EXERCISE REQUIREMENTS
Lines from the one containing "d=(.3, .0), full=.8)" through the last line of the data are to be repeated word for word, both ends included.
· · · · · · ·
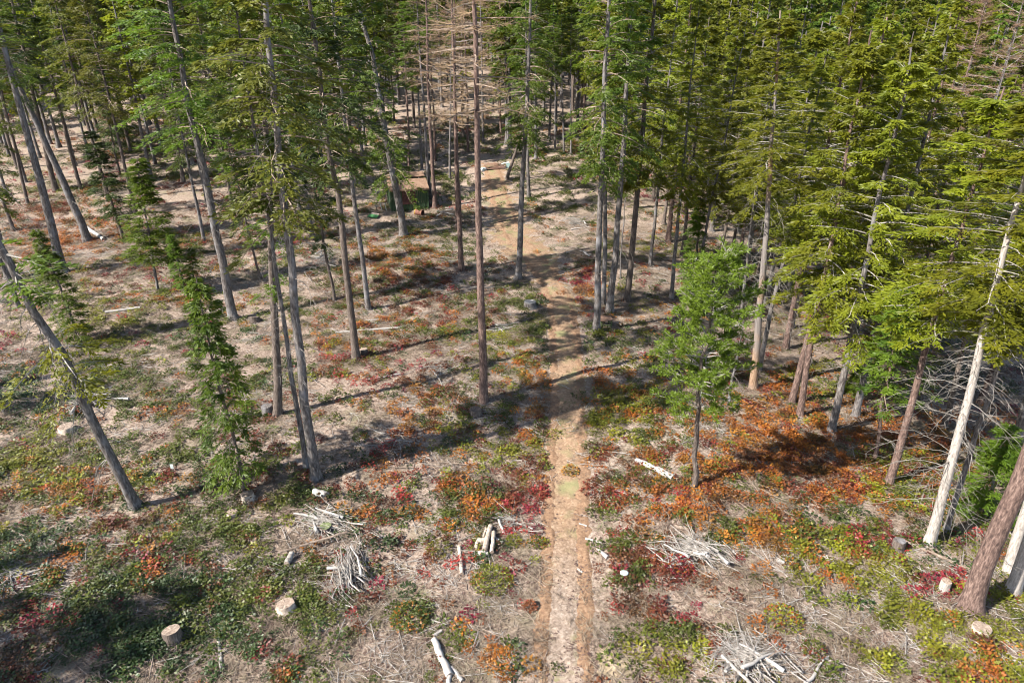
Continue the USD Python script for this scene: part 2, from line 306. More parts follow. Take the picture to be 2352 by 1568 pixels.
def fir_crown(name, seed, Hc, R, nb, nsec, npc, size, mats, e=(-4, 38), d=(.42, .05), full=.75, wid=.30, lean=.55):
    rng = np.random.default_rng(seed)
    prof = lambda u: ((1 - u) ** full) * (.62 + .38 * np.clip(u / .18, 0, 1)) + .03
    u, az, L, el, dr, s, p = branch_lines(rng, nb, Hc, R, prof, e[0], e[1], d[0], d[1])
    rad = np.linspace(1, .25, 6)[None] * (.010 + .011 * L)[:, None]
    tw_v, tw_f = tubes(p, rad, 3)
    ss = rng.uniform(.2, 1.0, (nb, nsec)) ** .7
    r = L[:, None] * ss * np.cos(el)[:, None]
    base = np.stack([r * np.cos(az)[:, None], r * np.sin(az)[:, None], u[:, None] * Hc + L[:, None] * (ss * np.sin(el)[:, None] - dr[:, None] * ss ** 2)], -1)
    sg = rng.choice([-1, 1], (nb, nsec)); an = az[:, None] + sg * np.radians(rng.uniform(25, 80, (nb, nsec)) * (1.1 - .6 * ss))
    l2 = L[:, None] * .42 * (1.08 - ss) + rng.uniform(.10, .38, (nb, nsec))
    d2 = unit(np.stack([np.cos(an), np.sin(an), rng.uniform(-.55, .05, (nb, nsec))], -1))
    k = (np.arange(npc) + rng.uniform(0, 1, (nb, nsec, npc))) / npc
    q = base[:, :, None] + d2[:, :, None] * (l2[..., None] * k)[..., None]
    q[..., 2] -= .22 * l2[..., None] * k ** 2
    a3 = np.arctan2(d2[..., 1], d2[..., 0])[..., None] + rng.uniform(-1.0, 1.0, (nb, nsec, npc))
    d3 = np.stack([np.cos(a3), np.sin(a3), rng.uniform(-.75, .15, (nb, nsec, npc))], -1)
    up = rng.normal(0, lean, d3.shape) + np.stack([np.cos(az), np.sin(az), 0 * az], -1)[:, None, None] * .9 + [0, 0, .9]
    ln = size * rng.uniform(.55, 1.35, a3.shape)
    fv, ff = blades(q, d3, up, ln, ln * wid)
    root = proto(name)
    usdkit.mesh(stage, f'{root}/foliage', (fv, ff), f'/World/Looks/{mats[0]}')
    usdkit.mesh(stage, f'{root}/twigs', (tw_v, tw_f), f'/World/Looks/{mats[1]}')
    return root

def pine_crown(name, seed, Hc, R, nb, nsec, mats):
    rng = np.random.default_rng(seed)
    prof = lambda u: np.sqrt(np.clip(1 - (u * 1.02 - .32) ** 2 / .5, .02, 1))
    u, az, L, el, dr, s, p = branch_lines(rng, nb, Hc, R, prof, 5, 45, .12, -.05)
    parts = [tubes(p, np.linspace(1, .4, 6)[None] * (.014 + .012 * L)[:, None], 3)]
    ss = rng.uniform(.3, 1, (nb, nsec))
    base = np.stack([np.stack([np.interp(ss[i], s, p[i, :, c]) for c in range(3)], -1) for i in range(nb)])
    an = az[:, None] + rng.uniform(-1.3, 1.3, (nb, nsec)); l2 = rng.uniform(.15, .5, (nb, nsec))
    tip = base + np.stack([np.cos(an) * l2, np.sin(an) * l2, l2 * rng.uniform(.1, .9, (nb, nsec))], -1)
    parts.append(tubes(np.stack([base.reshape(-1, 3), tip.reshape(-1, 3)], 1), np.full((nb * nsec, 2), .009), 3))
    n = 26
    t = tip.reshape(-1, 1, 3)
    dd = rng.normal(0, 1, (len(t), n, 3)) + unit(tip - base).reshape(-1, 1, 3) * .9 + [0, 0, .35]
    q = t + unit(dd) * .02 - unit(tip - base).reshape(-1, 1, 3) * rng.uniform(0, .16, (len(t), n, 1))
    fv, ff = blades(q, dd, rng.normal(0, 1, dd.shape), rng.uniform(.13, .24, dd.shape[:2]), .036)
    root = proto(name)
    usdkit.mesh(stage, f'{root}/foliage', (fv, ff), f'/World/Looks/{mats[0]}')
    usdkit.mesh(stage, f'{root}/twigs', join(parts), f'/World/Looks/{mats[1]}')
    return root

def bare_crown(name, seed, Hc, R, nb, nsec, mats, thin=1.0):
    rng = np.random.default_rng(seed)
    prof = lambda u: ((1 - u) ** .5) * (.7 + .3 * np.clip(u / .2, 0, 1)) + .05
    u, az, L, el, dr, s, p = branch_lines(rng, nb, Hc, R, prof, -8, 25, .10, -.1)
    big = tubes(p, np.linspace(1, .3, 6)[None] * (.012 + .010 * L)[:, None] * thin, 3)
    ss = rng.uniform(.12, 1, (nb, nsec))
    base = np.stack([np.stack([np.interp(ss[i], s, p[i, :, c]) for c in range(3)], -1) for i in range(nb)])
    an = az[:, None] + rng.choice([-1, 1], (nb, nsec)) * rng.uniform(.4, 1.4, (nb, nsec))
    l2 = (L[:, None] * .30 * (1.1 - ss) + .12) * rng.uniform(.5, 1.4, (nb, nsec))
    tip = base + np.stack([np.cos(an) * l2, np.sin(an) * l2, l2 * rng.uniform(-.35, .5, (nb, nsec))], -1)
    mid = (base + tip) / 2 + rng.normal(0, .04, base.shape)
    sec = tubes(np.stack([base, mid, tip], 2).reshape(-1, 3, 3), np.array([.009, .007, .004])[None] * thin, 3)
    t = rng.uniform(.2, 1, (nb, nsec, 5, 1)); q = base[:, :, None] * (1 - t) + tip[:, :, None] * t
    dd = unit(tip - base)[:, :, None] + rng.normal(0, .8, (nb, nsec, 5, 3))
    spur = blades(q, dd, rng.normal(0, 1, dd.shape), rng.uniform(.08, .26, dd.shape[:3]), .013)
    root = proto(name)
    usdkit.mesh(stage, f'{root}/branches', big, f'/World/Looks/{mats[1]}')
    usdkit.mesh(stage, f'{root}/twigs', join([sec, spur]), f'/World/Looks/{mats[0]}')
    return root

NOM = {}
def crown_kind(key, fn, *a, **k):
    NOM[key] = (k.get('Hc') or a[1], k.get('R') or a[2]); fn(key, *a, **k)
TW = 'bare_twigs'
for i, (m, sd) in enumerate([('fir_yellow', 11), ('fir_yellow', 12), ('fir_green', 13), ('fir_green', 14), ('fir_dark', 15), ('fir_golden', 16)]):
    crown_kind(f'fir_crown_{"abcdef"[i]}', fir_crown, sd, 15.0, 2.9, 112, 30, 6, .225, (m, 'dead_wood' if i < 2 else 'dead_wood_brown'), full=.55 if i % 2 else .72)
crown_kind('young_fir_a', fir_crown, 21, 7.0, 1.25, 120, 22, 6, .15, ('fir_bright', 'dead_wood_brown'), e=(-2, 40), d=(.25, .0), full=.8)
crown_kind('young_fir_b', fir_crown, 22, 7.0, 1.45, 95, 22, 6, .16, ('fir_green', 'dead_wood_brown'), e=(-6, 35), d=(.3, .0), full=.7)
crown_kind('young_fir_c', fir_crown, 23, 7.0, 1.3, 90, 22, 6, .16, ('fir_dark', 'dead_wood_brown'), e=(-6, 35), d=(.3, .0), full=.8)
crown_kind('spray_a', fir_crown, 71, 2.0, 2.3, 11, 26, 7, .2, ('fir_yellow', 'dead_wood'), e=(-10, 5), d=(.5, .3), full=.2)
crown_kind('spray_b', fir_crown, 72, 2.0, 1.2, 9, 20, 6, .17, ('fir_bright', 'dead_wood'), e=(-10, 5), d=(.5, .3), full=.2)
crown_kind('pine_crown_a', pine_crown, 31, 7.5, 2.0, 95, 13, ('pine_needles', 'dead_wood'))
crown_kind('bare_crown_a', bare_crown, 41, 12.0, 3.0, 70, 22, (TW, 'dead_wood_brown'))
crown_kind('bare_crown_b', bare_crown, 42, 12.0, 2.6, 50, 20, (TW, 'dead_wood'))
crown_kind('far_crown_a', fir_crown, 51, 15.0, 2.9, 75, 18, 4, .38, ('fir_green', 'dead_wood_brown'), wid=.42)
crown_kind('far_crown_b', fir_crown, 52, 15.0, 2.9, 75, 18, 4, .38, ('fir_yellow', 'dead_wood_brown'), wid=.42)
crown_kind('far_crown_c', fir_crown, 53, 15.0, 2.7, 75, 18, 4, .38, ('fir_golden', 'dead_wood_brown'), wid=.42)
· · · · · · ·
FULL ANSWER
crown_kind('young_fir_c', fir_crown, 23, 7.0, 1.3, 90, 22, 6, .16, ('fir_dark', 'dead_wood_brown'), e=(-6, 35), d=(.3, .0), full=.8)
crown_kind('spray_a', fir_crown, 71, 2.0, 2.3, 11, 26, 7, .2, ('fir_yellow', 'dead_wood'), e=(-10, 5), d=(.5, .3), full=.2)
crown_kind('spray_b', fir_crown, 72, 2.0, 1.2, 9, 20, 6, .17, ('fir_bright', 'dead_wood'), e=(-10, 5), d=(.5, .3), full=.2)
crown_kind('pine_crown_a', pine_crown, 31, 7.5, 2.0, 95, 13, ('pine_needles', 'dead_wood'))
crown_kind('bare_crown_a', bare_crown, 41, 12.0, 3.0, 70, 22, (TW, 'dead_wood_brown'))
crown_kind('bare_crown_b', bare_crown, 42, 12.0, 2.6, 50, 20, (TW, 'dead_wood'))
crown_kind('far_crown_a', fir_crown, 51, 15.0, 2.9, 75, 18, 4, .38, ('fir_green', 'dead_wood_brown'), wid=.42)
crown_kind('far_crown_b', fir_crown, 52, 15.0, 2.9, 75, 18, 4, .38, ('fir_yellow', 'dead_wood_brown'), wid=.42)
crown_kind('far_crown_c', fir_crown, 53, 15.0, 2.7, 75, 18, 4, .38, ('fir_golden', 'dead_wood_brown'), wid=.42)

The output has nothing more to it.